MA Ethno class of 2014 after performing Austin and I after defending our theses!
in the Gamelan Lila Muni spring concert.
(Rachel Brashier, Austin Richey, me)
The idea for my Masters thesis, Remembering an Orchestra: The life and death of Jordan’s only professional symphony, came as I experienced first-hand the closing of the Amman Symphony Orchestra as a member in 2012. This experience was heart-breaking, complete with the loss of government funding, the subsequent struggle to keep the orchestra alive, and the ASO’s final concert. Yet while I flew home to the U.S. to continue my doctorate degree, the local members of the orchestra remained in Amman, where they began the search for new jobs in a country with no symphony orchestra.
With generous funding from Eastman’s Professional Development Committee and Arts Leadership Program, I returned to Amman for six weeks during the summer of 2013 in order to complete the fieldwork for this thesis. A timely subject, the closing of symphony orchestras is a frequent headline in the arts and culture sections of newspapers worldwide. While most recent literature about orchestra closures focuses on financial difficulties, struggling economies, and budget cuts, far less attention has been paid to the experiences of the musicians affected by these closings. Yet a year after the ASO folded, interviews with former members revealed profound feelings of loss. Some musicians spoke about personal financial struggle, career changes, and a decreased quality social life, while others shared more intangible feelings of loss, alongside memories of happiness and musical fulfillment, as well as hope for the future.

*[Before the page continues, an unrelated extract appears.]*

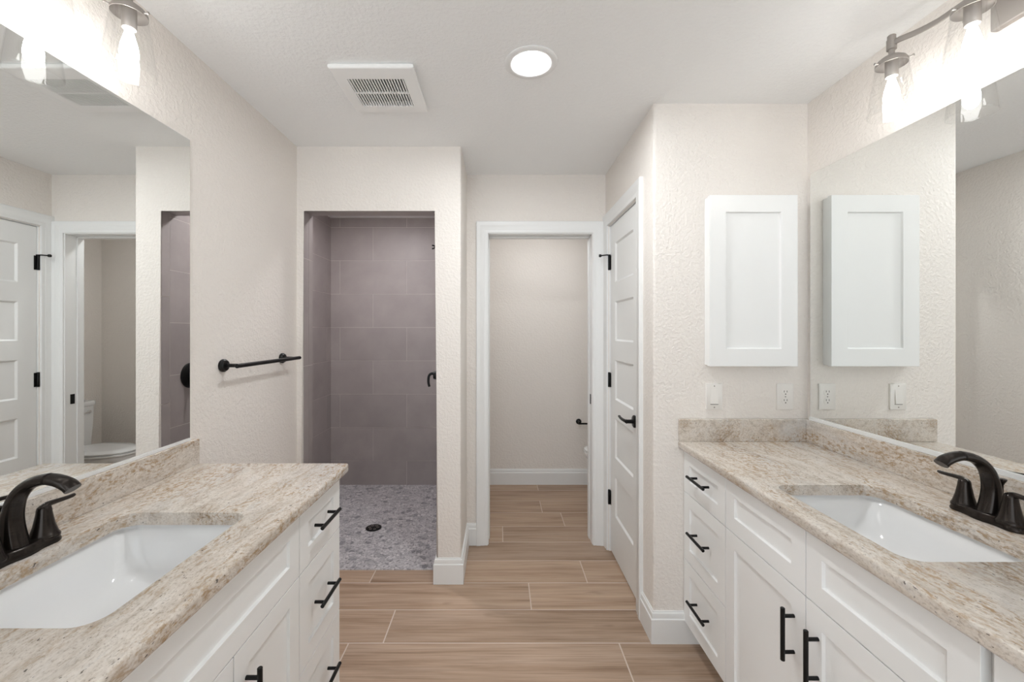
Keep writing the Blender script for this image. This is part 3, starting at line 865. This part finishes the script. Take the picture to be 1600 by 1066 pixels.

Turning the lens toward the individual lives of musicians, my thesis illustrates both how the ASO established an important social and musical context for over forty musicians, and how, in turn, its closure left a huge void. In June 2013, nearly one year after the closing of the orchestra, I conducted interviews with twenty musicians who formerly performed with the ASO and have continued to live in Amman, Jordan. They spoke about how it felt to play the final concert of the ASO, how their lives and careers have changed since the closing, and what they think the future of classical music in Jordan looks like. My discussions with these musicians raise a number of important questions: How do musicians perceive the importance of cultural institutions like the orchestra? What do musicians and artists think and do when the institutions that support their craft no longer exist? How do they sustain a musical identity after the social context for music making has disappeared? Through their stories, I constructed a narrative of life before, during, and after the orchestra.
As it happened, during my visit back to Jordan many of the former ASO musicians dusted off their instruments and reconvened for the first time since the orchestra’s closing in order to perform with Harvard University’s Harvard-Radcliffe Orchestra on June 10, 2013 at The Palace of Culture in Amman. By volunteering to help with several aspects of this concert, I was able to be with the musicians as their orchestra was brought back to life, if only for one short week. This was a fascinating fieldwork experience, and the concert was a huge success. Yet after this reunion concert, the instruments were returned to their cases for another indefinite period of time, and the reality of life without the ASO sank back in for its musicians.